1930s >> 1934 >> no-360-august-1934

Suicidal Glory

The Labour Monthly, one of the organs of the Communist Party, has secured (June issue) Georgi Dimitrov as one of its contributors. He writes a “Letter to the Austrian Workers,” with the intention of drawing from the recent commotions in Vienna and elsewhere “historical lessons . . .  for the workers of all capitalist countries.”

The March issue of the Socialist Standard (“Austrian Workers’ Tragic Heroism“) dealt with the same topic with a similar intention; incidentally its audience of “workers” would include those of the State—Russia—that is issuing 7 per cent. Bonds, employing the most up-to-date methods of extracting the last ounce of work in its industrial enterprises, vigorously suppressing freedom of speech, and “dictating” by a comparatively small clique to a huge mass of unconvinced peasants and others who form the main bulk of the U.S.S.R.

Dimitrov, in the style peculiar to the Communist Party—a derivation from the bourgeois heroics of the French Revolution period—says: “The U.S.S.R. stands firm like a rock . . . the power of the working-class has been established. . . .” Instead of which, as the March Socialist Standard reminds us: “In spite of the Russian Governments pose that it is the defender of the working class everywhere, it appears to have maintained an attitude of correct diplomatic neutrality.”

Let us be clear upon one point: The Socialist Party of Great Britain and its allied organisations in the Dominions and the U.S.A. yield to none in admiration of courageous resistance on the part of the working class at all times and in all places. “We were moved to admiration by the heroic resistance of the Austrian workers . . . their conduct is a proof that the working class can produce men as tenacious and possessed of as much endurance and integrity as anything the ruling class can show.*’ (March Socialist Standard.)

But, the key-word to the Socialist Party’s position on this question is contained in the heading of the article referred to: “Austrian Workers’ Tragic Heroism.”

And here emerges our unbridgable difference with Dimitrov—whose personal qualities the S.P. would be the last to belittle; his courageous avowal of political intent under appalling circumstances compare very favourably with the pettifogging lines of defence adopted by members of the English Communist Party when before the representatives of British law and order, under distinctly less harassing conditions.

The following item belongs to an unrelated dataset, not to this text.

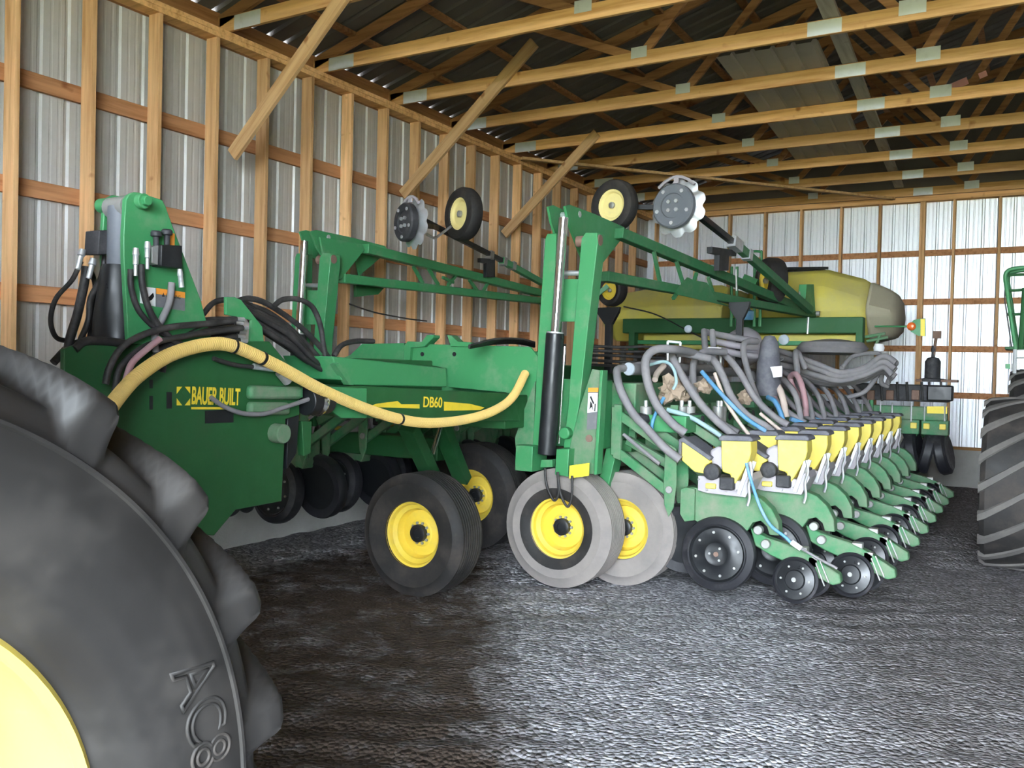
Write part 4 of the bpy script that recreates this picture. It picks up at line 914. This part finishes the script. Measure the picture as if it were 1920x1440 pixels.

Dimitrov holds, with the S.P.G.B., that the struggle was tragic, but why? Because “it was not the armed struggle of the Austrian working class that was a mistake. The mistake was that the struggle was not organised and LED in a revolutionary Bolshevist way.”

“Trust your leaders.” . . . History stands aghast, while the crucified working class, gazing into the intense inane, utters its despairing cry, “My God! Why hast thou forsaken me?” And from Communist and Labour Party circles a voice replies, “What we want is honest leadership.”

Turn here to our Declaration of Principles: “ EMANCIPATION MUST BE THE WORK OF THE WORKING CLASS ITSELF.”

Dimitrov charges the Social Democrats with incompetence and treachery. The Socialist Party of Great Britain through thirty years has adduced proof after proof of the utter inability of any party not broad-based upon Socialist UNDERSTANDING to compass emancipation.

The Social Democrats of Austria, the Communist Party of this country, ALL parties outside the Socialist Party of Great Britain and its allied parties, are out for REFORM. The question of ”treachery” is irrelevant. The March article in the Socialist Standard summarised the situation: —”The Social Democrats had to tell their followers that housing schemes and various other little gains were vital inroads into capitalism, and must be defended at all costs. Consequently, when the Government finally made a frontal attack on the Vienna Council, the Social Democrats had either to fight or else admit that these things were not worth fighting for.”

A real, practical and immediate danger lurks under the froth and scum of the anarchist section of reform (mainly represented by the C.P. and I.L.P.). Whether temporarily posturing as a “United Front,” or vulgarly abusing each other, they are directly responsible for urging ill-fed and unarmed workers to pit themselves against the batons of the police and the machine guns of the military. We are living on the edge of desperate happenings. Vienna can be re-enacted here. (Good old George, dear old Christian George Lansbury, has planned under “Labour” Government to “protect public services.” See Clarion, May 5th, this year, so that the Labour Party can hardly be charged with “treachery” if the revered “leader” wields the stick heavily.) What hope can the English section of the Communist Party hold out that “the gigantic stronghold of the working class of the world” (Dimitrov) will aid the proletariat in insurrection ?

Fellow workers, is it “worth while for a workers’ movement to go down in suicidal glory for the sake of the nominal control of part of the machinery of local government ?”

With an alleged “Socialist” L.C.C. on the Embankment, and an organisation (relying in the long run upon secret methods) fishing in troubled waters, the question may not be so remote or academic as it sounds at first.